The IMF loan program for Ukraine expires next spring, and so far the country has received $8.4 billion out of a designated $17.5 billion for reform assistance. The international lender has been particularly pushing for the creation of the anti-corruption court and raising gas tariffs for households.

In addition, the Ukrainian government has to repay $6 billion of external debt by the end of 2019.

Bilan expects the negative trend to remain in place in the coming months and forecasts the rate Hr 29.5 against US dollar by the year’s end, assuming that Ukraine secures the next IMF tranche and unlocks related budget financing for debt repayments.

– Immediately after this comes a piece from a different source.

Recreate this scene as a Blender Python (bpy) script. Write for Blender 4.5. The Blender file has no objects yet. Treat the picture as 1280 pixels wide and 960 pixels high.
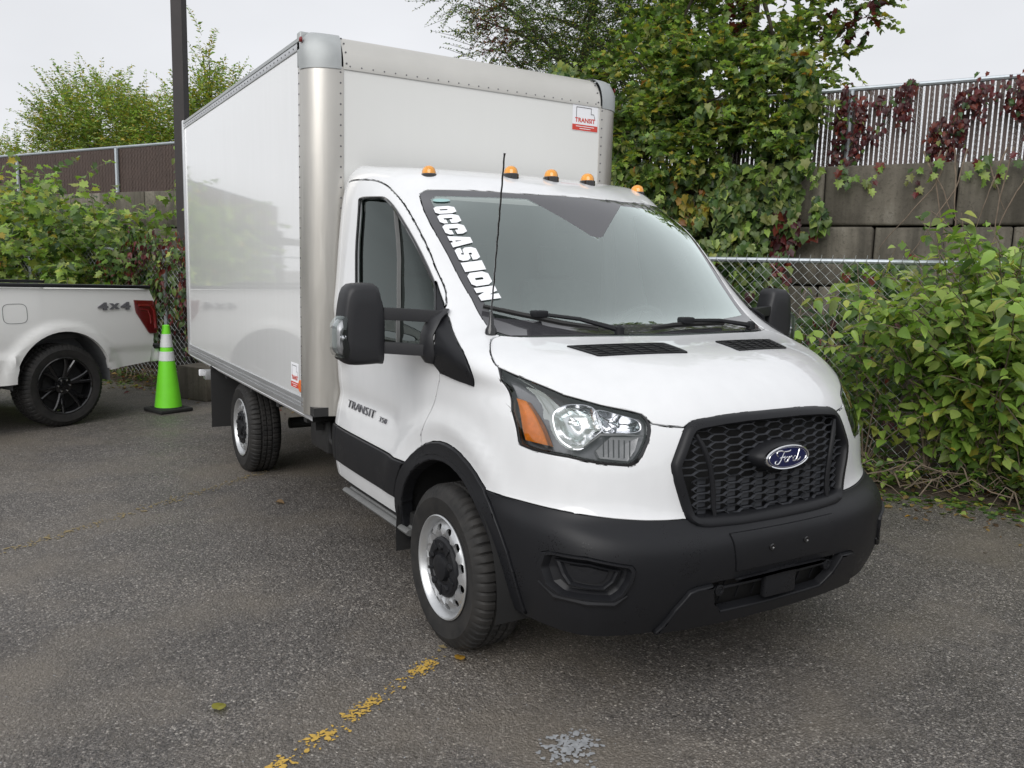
import bpy, bmesh, math, random
import numpy as np
from mathutils import Vector, Matrix
random.seed(7); rng = np.random.default_rng(11)
R = math.radians
scene = bpy.context.scene
col = scene.collection

# ------------------------------------------------------------------ camera
CAMP = (3.05030, -2.51458, 1.61890)
YAW, PITCH, ROLL, FPX = R(148.60263), R(-7.93376), R(1.45451), 1043.46820
fw = Vector((math.cos(YAW)*math.cos(PITCH), math.sin(YAW)*math.cos(PITCH), math.sin(PITCH)))
rt = Vector((math.sin(YAW), -math.cos(YAW), 0)); up_ = rt.cross(fw)
r2 = rt*math.cos(ROLL)+up_*math.sin(ROLL); u2 = -rt*math.sin(ROLL)+up_*math.cos(ROLL)
cd = bpy.data.cameras.new('camera'); cam = bpy.data.objects.new('camera', cd); col.objects.link(cam)
cam.matrix_world = Matrix(((r2.x, u2.x, -fw.x, CAMP[0]), (r2.y, u2.y, -fw.y, CAMP[1]), (r2.z, u2.z, -fw.z, CAMP[2]), (0, 0, 0, 1)))
cd.sensor_width = 36; cd.lens = FPX/1280*36; cd.clip_start = .05; cd.clip_end = 600
scene.camera = cam

# ------------------------------------------------------------------ sky and sun (overcast)
world = bpy.data.worlds.new('World'); scene.world = world; world.use_nodes = True
nt = world.node_tree; nt.nodes.clear()
wo = nt.nodes.new('ShaderNodeOutputWorld'); bg = nt.nodes.new('ShaderNodeBackground')
sky = nt.nodes.new('ShaderNodeTexSky'); sky.sky_type = 'NISHITA'; sky.sun_disc = False
SUN_EL, SUN_AZ = R(35), R(-56)          # azimuth measured from +X towards +Y
sky.sun_elevation = SUN_EL; sky.sun_rotation = R(90)-SUN_AZ; sky.air_density = 1.2; sky.dust_density = 4
tc = nt.nodes.new('ShaderNodeTexCoord'); sep = nt.nodes.new('ShaderNodeSeparateXYZ')
nt.links.new(tc.outputs['Generated'], sep.inputs[0])
ramp = nt.nodes.new('ShaderNodeMapRange'); ramp.inputs['From Min'].default_value = 0; ramp.inputs['From Max'].default_value = 1
ramp.inputs['To Min'].default_value = 8.3; ramp.inputs['To Max'].default_value = 7.9
nt.links.new(sep.outputs['Z'], ramp.inputs['Value'])
nz = nt.nodes.new('ShaderNodeTexNoise'); nz.inputs['Scale'].default_value = 2.2; nz.inputs['Detail'].default_value = 4
mp = nt.nodes.new('ShaderNodeMapping'); mp.inputs['Scale'].default_value = (1, 1, 2.6)
nt.links.new(tc.outputs['Generated'], mp.inputs[0]); nt.links.new(mp.outputs[0], nz.inputs['Vector'])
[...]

“Failure to secure the next $1.9 billion IMF tranche would keep the government cut off from external budget financing, making default virtually inevitable. It will be very difficult to preserve macroeconomic stability in such an environment,” Bilan commented.

Vyshlinsky agrees. He predicts a moderate depreciation close to around Hr 28 per U.S. dollar, if the IMF lending resumes. Without it, he said, the hryvnia may fall below 30.

“I reckon that the government fully understands this risk, and will finally pass the needed decision on gas prices in August,” he told the Kyiv Post in a written reply.